Qu’est-ce qui explique le fait que les Béninois reçoivent des pays du Sahel notamment le Burkina et le Niger des produits comme la tomate, le piment et l’oignon ? Ne pouvons-nous pas les cultiver en abondance sur nos sols ?
Le fait que le Bénin importe des produits agricoles comme la tomate, le piment et l’oignon des pays du Sahel (notamment le Burkina Faso et le Niger) s’explique par une combinaison de facteurs économiques, climatiques, structurels et organisationnels. Bien que le Bénin ait le potentiel de cultiver ces produits en abondance, plusieurs défis freinent leur production locale comme les contraintes agro-climatiques locales. Bien que le Bénin ait des sols fertiles, certaines zones du sud du pays sont moins adaptées aux cultures comme l’oignon, qui nécessite des sols bien drainés. Les zones les plus favorables (ex. savanes au nord) ne sont pas toujours bien aménagées (insuffisance des infrastructures d’irrigation) pour une production maraîchère intensive.
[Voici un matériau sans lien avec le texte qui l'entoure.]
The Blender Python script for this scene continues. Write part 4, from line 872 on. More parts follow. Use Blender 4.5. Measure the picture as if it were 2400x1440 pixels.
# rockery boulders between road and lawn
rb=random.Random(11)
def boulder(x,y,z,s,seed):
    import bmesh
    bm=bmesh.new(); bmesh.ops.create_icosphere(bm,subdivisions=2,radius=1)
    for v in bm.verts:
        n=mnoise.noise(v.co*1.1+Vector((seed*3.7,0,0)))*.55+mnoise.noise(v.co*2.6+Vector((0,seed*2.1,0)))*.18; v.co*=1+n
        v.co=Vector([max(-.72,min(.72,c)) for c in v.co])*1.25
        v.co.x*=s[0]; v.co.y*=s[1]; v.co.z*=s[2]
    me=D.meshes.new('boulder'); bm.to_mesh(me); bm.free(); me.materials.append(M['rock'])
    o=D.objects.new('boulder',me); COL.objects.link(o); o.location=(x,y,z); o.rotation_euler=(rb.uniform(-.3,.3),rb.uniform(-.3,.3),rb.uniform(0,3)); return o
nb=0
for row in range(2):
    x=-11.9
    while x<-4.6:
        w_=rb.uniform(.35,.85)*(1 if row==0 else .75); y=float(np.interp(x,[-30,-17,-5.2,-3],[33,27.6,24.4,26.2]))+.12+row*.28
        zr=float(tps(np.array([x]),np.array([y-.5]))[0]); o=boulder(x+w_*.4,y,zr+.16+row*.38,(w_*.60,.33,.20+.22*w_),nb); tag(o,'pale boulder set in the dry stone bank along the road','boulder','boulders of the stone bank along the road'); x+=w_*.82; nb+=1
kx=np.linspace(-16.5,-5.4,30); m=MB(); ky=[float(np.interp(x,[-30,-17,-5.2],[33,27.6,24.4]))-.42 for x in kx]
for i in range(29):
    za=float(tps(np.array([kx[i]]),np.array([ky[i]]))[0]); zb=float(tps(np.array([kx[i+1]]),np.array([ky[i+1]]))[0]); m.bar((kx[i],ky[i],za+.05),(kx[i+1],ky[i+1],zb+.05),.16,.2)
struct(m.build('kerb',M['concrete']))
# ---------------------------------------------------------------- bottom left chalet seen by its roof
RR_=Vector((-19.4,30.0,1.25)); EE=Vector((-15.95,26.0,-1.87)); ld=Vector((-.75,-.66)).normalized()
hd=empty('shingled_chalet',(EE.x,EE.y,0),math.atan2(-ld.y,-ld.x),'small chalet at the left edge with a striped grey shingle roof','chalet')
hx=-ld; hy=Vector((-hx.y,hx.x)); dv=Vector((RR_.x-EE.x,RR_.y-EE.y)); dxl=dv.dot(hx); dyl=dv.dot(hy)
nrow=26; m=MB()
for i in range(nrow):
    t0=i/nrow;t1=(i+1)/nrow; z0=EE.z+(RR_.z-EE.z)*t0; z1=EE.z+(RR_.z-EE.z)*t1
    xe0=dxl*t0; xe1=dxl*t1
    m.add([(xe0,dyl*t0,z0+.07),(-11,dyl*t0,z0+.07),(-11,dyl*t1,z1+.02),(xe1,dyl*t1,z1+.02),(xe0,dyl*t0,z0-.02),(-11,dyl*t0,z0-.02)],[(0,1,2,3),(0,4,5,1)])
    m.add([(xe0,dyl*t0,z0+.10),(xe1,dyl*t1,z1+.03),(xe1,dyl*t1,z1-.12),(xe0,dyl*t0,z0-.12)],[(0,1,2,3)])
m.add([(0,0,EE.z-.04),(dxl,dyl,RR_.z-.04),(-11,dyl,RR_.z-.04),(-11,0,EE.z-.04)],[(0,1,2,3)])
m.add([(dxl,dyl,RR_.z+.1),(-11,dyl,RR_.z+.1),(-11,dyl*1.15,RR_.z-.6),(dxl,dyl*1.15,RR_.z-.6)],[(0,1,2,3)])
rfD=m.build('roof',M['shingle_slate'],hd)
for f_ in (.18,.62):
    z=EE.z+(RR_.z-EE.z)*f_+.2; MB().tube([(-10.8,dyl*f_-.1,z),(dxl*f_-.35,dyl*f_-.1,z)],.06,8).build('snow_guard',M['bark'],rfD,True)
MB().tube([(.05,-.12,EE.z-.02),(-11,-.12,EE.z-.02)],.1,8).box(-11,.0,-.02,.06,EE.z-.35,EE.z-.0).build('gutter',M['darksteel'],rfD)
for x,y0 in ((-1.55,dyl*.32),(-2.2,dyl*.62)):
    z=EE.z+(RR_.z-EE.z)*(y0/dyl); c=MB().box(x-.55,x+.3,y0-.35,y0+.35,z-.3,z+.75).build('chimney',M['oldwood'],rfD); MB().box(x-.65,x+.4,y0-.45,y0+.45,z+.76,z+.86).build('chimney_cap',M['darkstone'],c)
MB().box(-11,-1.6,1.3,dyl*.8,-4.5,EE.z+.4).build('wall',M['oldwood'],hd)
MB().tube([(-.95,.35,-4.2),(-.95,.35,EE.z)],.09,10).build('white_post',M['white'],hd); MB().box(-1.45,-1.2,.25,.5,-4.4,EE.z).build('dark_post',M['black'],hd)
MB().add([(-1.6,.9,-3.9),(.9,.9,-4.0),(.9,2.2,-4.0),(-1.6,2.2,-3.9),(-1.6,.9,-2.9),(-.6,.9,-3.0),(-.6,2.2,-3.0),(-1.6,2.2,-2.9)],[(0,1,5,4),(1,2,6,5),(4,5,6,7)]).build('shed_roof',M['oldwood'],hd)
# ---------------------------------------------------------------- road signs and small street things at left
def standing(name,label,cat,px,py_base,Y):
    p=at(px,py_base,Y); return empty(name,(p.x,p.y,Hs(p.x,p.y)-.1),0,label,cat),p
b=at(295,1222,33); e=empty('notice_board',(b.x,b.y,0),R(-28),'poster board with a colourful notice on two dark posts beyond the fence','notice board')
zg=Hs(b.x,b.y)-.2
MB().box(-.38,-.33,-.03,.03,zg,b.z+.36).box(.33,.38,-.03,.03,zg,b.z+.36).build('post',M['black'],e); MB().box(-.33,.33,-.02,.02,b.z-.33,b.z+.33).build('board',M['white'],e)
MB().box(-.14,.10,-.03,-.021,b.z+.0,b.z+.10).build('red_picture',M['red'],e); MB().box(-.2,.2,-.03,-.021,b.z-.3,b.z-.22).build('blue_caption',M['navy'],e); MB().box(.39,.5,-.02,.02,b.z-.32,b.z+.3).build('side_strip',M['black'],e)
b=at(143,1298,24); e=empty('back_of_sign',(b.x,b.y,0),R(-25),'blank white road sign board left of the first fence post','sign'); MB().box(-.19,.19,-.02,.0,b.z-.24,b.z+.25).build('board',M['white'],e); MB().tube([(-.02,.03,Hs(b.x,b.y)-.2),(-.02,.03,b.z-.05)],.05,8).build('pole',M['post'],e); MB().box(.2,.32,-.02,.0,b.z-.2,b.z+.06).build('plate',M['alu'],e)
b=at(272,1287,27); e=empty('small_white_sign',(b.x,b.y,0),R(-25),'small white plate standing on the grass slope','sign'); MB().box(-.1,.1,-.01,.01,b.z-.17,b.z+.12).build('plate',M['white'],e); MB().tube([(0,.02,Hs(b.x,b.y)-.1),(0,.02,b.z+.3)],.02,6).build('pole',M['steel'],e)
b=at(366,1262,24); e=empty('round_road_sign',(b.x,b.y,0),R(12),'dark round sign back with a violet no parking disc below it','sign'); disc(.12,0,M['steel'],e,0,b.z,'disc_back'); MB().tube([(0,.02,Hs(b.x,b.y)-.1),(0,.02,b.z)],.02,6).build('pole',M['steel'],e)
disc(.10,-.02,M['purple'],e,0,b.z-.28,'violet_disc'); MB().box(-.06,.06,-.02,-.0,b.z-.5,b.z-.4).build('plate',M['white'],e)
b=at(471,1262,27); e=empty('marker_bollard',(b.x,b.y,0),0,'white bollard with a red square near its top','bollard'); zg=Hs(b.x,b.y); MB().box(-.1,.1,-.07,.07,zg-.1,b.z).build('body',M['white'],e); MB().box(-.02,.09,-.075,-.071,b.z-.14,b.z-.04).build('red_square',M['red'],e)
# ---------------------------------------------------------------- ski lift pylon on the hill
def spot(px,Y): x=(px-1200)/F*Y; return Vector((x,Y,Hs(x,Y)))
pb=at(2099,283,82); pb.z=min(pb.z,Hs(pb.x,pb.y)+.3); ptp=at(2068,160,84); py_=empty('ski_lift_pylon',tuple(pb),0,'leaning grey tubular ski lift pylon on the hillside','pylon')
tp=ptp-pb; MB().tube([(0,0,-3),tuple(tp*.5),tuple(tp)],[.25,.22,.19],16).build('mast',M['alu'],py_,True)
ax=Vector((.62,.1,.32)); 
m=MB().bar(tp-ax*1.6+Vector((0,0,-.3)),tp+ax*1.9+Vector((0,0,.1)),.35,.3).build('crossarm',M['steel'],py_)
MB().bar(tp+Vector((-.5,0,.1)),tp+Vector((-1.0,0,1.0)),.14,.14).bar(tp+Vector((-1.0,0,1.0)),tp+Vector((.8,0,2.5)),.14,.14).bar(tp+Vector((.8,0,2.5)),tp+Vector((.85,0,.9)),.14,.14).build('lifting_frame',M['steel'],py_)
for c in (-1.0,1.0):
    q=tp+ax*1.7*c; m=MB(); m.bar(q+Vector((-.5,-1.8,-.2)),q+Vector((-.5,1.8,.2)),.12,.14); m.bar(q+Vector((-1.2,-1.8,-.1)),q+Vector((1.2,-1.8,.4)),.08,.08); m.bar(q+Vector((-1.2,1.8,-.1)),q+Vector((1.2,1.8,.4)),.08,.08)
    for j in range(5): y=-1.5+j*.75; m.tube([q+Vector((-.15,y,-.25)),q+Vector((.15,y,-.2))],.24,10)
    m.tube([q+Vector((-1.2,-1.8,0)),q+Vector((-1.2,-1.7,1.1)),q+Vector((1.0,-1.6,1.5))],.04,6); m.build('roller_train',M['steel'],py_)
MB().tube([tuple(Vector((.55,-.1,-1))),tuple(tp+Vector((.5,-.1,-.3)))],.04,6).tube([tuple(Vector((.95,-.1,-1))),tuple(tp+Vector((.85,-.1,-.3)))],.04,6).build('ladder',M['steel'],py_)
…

La dépendance à la pluie limite aussi les périodes de production, contrairement aux pays sahéliens qui utilisent largement l’irrigation. Cependant, des efforts structurés pour lever les contraintes actuelles, notamment en termes d’infrastructures, de technologies et une mobilisation des acteurs publics, privés et des producteurs pourrait en transformer le pays en un acteur majeur de la production maraîchère en Afrique de l’Ouest.
Que faire concrètement pour que nos sols nourrissent les Béninois en abondance ?
Le Bénin a tout le potentiel pour nourrir sa population en abondance grâce à ses ressources naturelles et humaines. Cependant, atteindre cet objectif exige une transformation structurelle du secteur agricole. Cela passe par des politiques adaptées, une modernisation des pratiques, des investissements dans les infrastructures, et une mobilisation des acteurs publics, privés et communautaires. Avec un effort collectif et une planification stratégique, le Bénin peut devenir un modèle de sécurité alimentaire en Afrique de l’Ouest.